NEW YORK — The former operations manager for Ponzi scheme mastermind Bernard Madoff faces the possibility of a long prison term at his scheduled sentencing in federal court here Monday.

Daniel Bonventre, 67, will become the first of five former Madoff employees to be sentenced after all five were convicted in March on charges that they aided Madoff in his fraud scheme. Madoff's massive scam stole an estimated $20 billion from thousands of average investors, charities, celebrities and others worldwide.

The group, the only Madoff-linked defendants to stand trial, also consists of Annette Bongiorno, 66, the disgraced financier's longtime assistant; JoAnn Crupi, 53, who oversaw the investment firm's main bank account; and Jerome O'Hara, 51, and George Perez, 48, former Madoff computer programmers. The others are scheduled to be sentenced in the coming days.

Capping a months-long Manhattan federal court trial in March, a jury of eight women and three men rejected defense lawyers' claims of innocence and found the five guilty on all charges in a 31-count indictment.

The scheduled sentencings are set to begin nearly six years to the day of Madoff's Dec. 11, 2008, surrender and admission that the uncannily steady investment gains he reported for decades was the product of a scam in which he used some clients' funds to pay others. Madoff, now 76, is serving a 150-year prison term after he waived his right to trial and pleaded guilty in 2009.

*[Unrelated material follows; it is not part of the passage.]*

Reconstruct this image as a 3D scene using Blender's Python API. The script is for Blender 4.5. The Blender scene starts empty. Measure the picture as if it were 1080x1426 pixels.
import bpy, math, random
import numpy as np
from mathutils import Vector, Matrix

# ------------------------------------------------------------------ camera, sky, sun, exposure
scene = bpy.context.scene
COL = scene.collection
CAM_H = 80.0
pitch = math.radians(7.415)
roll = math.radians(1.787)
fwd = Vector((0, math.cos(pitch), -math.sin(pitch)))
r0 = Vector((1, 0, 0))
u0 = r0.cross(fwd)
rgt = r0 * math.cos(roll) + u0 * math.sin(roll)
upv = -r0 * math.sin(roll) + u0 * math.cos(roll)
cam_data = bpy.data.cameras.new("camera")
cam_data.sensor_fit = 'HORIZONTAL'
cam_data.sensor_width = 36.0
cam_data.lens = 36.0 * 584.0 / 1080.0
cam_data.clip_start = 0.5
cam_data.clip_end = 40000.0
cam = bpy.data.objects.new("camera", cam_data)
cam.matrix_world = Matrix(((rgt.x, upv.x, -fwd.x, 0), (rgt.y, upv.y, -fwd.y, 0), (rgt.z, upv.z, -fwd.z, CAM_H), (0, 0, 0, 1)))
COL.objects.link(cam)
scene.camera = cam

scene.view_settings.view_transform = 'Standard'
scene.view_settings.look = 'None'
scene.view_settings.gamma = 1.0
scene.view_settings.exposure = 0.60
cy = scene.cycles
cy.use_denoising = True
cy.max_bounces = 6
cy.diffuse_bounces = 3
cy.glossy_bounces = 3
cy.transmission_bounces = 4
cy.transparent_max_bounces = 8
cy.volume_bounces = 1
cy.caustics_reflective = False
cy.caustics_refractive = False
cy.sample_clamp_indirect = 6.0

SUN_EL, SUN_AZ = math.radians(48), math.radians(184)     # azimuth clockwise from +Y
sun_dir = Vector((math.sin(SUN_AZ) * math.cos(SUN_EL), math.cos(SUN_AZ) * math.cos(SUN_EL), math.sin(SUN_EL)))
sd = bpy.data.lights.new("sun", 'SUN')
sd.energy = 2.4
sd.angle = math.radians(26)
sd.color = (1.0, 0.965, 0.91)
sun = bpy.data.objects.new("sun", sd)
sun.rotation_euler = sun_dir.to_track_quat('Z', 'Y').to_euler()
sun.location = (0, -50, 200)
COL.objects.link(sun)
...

Theoretically, the five could face the equivalent of life behind bars under federal sentencing guidelines. But those calculations are based on the fraud's record size and represent just one of several factors reviewed by U.S. District Judge Laura Taylor Swain. She presided over the trial and is scheduled to impose sentences on the former co-workers.

The prosecution sentencing memo by Assistant U.S. Attorneys Matthew Schwartz, John Zach and Randall Jackson argued that that each of the five should receive "significantly greater" prison terms than the eight-year to 20-year sentences recommended by federal probation officials.